EXERCISE AIM ▸
Search the listing below for the string "scene" and show each line that contains it.

DATA BLOCK ▸
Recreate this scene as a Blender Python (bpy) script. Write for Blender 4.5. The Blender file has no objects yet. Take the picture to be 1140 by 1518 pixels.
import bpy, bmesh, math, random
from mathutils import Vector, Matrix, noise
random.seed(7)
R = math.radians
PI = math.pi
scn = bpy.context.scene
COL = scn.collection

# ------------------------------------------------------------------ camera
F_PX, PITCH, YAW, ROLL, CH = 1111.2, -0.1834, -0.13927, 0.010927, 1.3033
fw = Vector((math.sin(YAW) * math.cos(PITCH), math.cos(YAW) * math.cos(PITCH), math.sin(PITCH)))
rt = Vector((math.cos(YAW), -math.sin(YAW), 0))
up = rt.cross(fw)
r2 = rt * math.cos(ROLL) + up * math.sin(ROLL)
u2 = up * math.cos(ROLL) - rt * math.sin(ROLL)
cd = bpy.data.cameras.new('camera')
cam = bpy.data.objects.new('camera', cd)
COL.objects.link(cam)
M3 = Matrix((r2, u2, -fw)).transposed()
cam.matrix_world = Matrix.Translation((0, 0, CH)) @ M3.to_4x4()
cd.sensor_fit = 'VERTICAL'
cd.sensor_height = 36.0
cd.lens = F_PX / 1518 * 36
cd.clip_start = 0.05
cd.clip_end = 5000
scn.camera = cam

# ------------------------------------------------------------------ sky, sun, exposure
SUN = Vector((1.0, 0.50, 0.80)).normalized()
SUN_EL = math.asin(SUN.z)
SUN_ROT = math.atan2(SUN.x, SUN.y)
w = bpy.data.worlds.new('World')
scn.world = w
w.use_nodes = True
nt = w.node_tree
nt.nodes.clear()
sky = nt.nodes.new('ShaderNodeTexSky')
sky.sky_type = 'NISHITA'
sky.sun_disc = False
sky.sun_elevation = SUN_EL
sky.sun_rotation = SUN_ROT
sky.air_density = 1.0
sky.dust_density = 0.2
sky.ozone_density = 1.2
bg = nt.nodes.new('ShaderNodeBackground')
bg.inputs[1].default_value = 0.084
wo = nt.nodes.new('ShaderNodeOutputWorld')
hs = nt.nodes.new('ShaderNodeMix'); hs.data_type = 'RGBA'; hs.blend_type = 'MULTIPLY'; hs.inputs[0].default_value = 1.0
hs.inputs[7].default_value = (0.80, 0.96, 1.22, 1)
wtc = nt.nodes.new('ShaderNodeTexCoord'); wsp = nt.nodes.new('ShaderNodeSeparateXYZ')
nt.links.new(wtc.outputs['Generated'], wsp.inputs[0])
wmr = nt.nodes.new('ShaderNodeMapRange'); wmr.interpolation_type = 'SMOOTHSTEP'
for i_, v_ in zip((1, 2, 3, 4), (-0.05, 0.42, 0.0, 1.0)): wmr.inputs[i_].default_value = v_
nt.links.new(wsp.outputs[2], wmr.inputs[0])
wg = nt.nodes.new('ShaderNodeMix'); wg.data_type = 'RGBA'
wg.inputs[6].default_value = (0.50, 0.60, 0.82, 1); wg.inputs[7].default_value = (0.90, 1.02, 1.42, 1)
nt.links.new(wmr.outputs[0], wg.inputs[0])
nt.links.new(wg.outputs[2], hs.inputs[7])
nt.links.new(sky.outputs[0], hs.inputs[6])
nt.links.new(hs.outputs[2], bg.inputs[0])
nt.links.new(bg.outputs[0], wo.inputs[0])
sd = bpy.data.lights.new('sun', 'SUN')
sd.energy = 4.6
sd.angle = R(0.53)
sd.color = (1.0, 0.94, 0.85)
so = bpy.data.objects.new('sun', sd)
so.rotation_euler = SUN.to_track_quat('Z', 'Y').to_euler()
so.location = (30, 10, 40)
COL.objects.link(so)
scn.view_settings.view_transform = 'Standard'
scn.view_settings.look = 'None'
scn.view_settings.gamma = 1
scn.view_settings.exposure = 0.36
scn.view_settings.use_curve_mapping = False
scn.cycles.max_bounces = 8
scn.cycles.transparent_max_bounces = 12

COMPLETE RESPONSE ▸
Recreate this scene as a Blender Python (bpy) script. Write for Blender 4.5. The Blender file has no objects yet. Take the picture to be 1140 by 1518 pixels.
scn = bpy.context.scene